I’m a whore for “high concepts”.
Case in point: THE EXILES.
Why this isn’t the top-selling book at Marvel, I’ll never understand.
In a nutshell: the book is about a group of superheroes abducted from their respective realities and parachute dropped into a new one in which an event is going to take place that would end reality if allowed to occur. Their mission is to find a way to stop said event.
Brilliant idea, right?
Right, but the application of the idea is boring as hell: Instead of cherrypicking from the hottest characters in the company’s 2,000+ inventory ( Symbiote Spider-Man, Ultimate Nick Fury, Steve Rogers Captain America, Nighthawk, Howard The Duck, ”Days of Future Past” Wolverine, ”Demon in a Bottle” Iron Man, et cetera) and featuring storylines tied into the most popular “events” in Marvel’s 50 year history ( “Secret War”, “Infinity Gauntlet”, “Civil War”, “Secret Invasion”), Marvel editorial chooses to fabricate crises on alternate realities we’ve never seen before, and generate new characters exclusive to the series to place in danger–thereby not only missing out on the marketing wet-dream of a lifetime, but eliminating any emotional response on the part of the reader.

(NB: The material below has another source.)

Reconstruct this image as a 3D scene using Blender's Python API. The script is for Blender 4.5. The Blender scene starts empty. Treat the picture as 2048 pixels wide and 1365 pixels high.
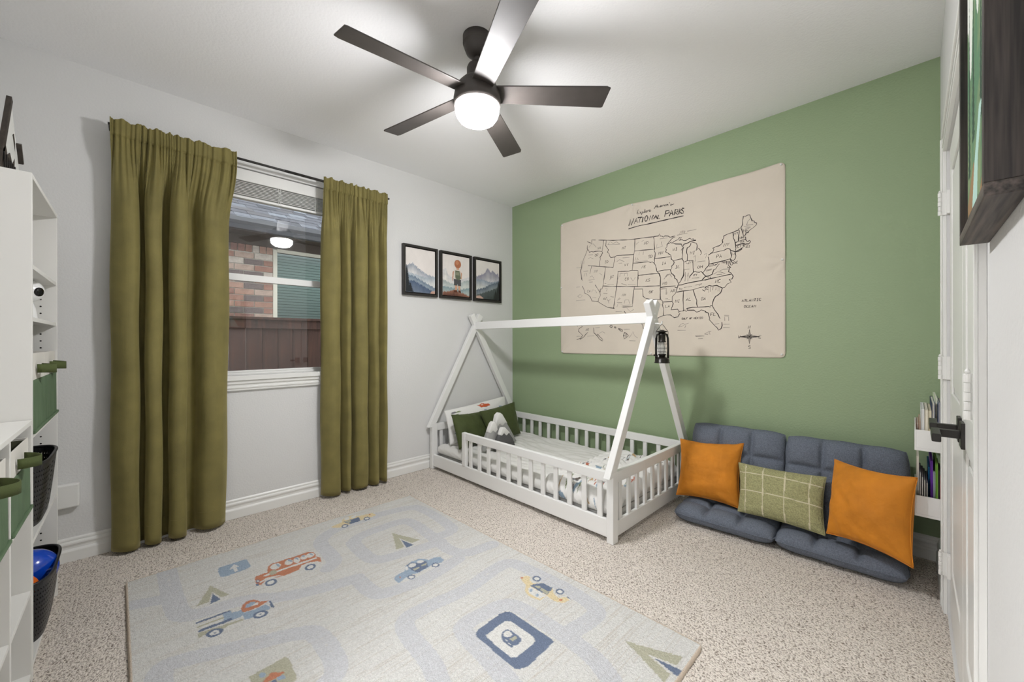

The book’s first arc end with the death of one of the team. The rest of the characters act as though something monumental has happened, and the narration tries to spin the occurence as being indicative that “anything can happen, and nothing is sacred”, but the character had only been around for two issues at that point; MAKING IT IMPOSSIBLE TO CARE AT ALL.
I really want to like this book. I really do. I spent six dollars on it.
I just can’t.
It’s like being stuck in doomed relationship that you’re reluctant to leave because the person’s myspace profile makes them sound really fun and interesting.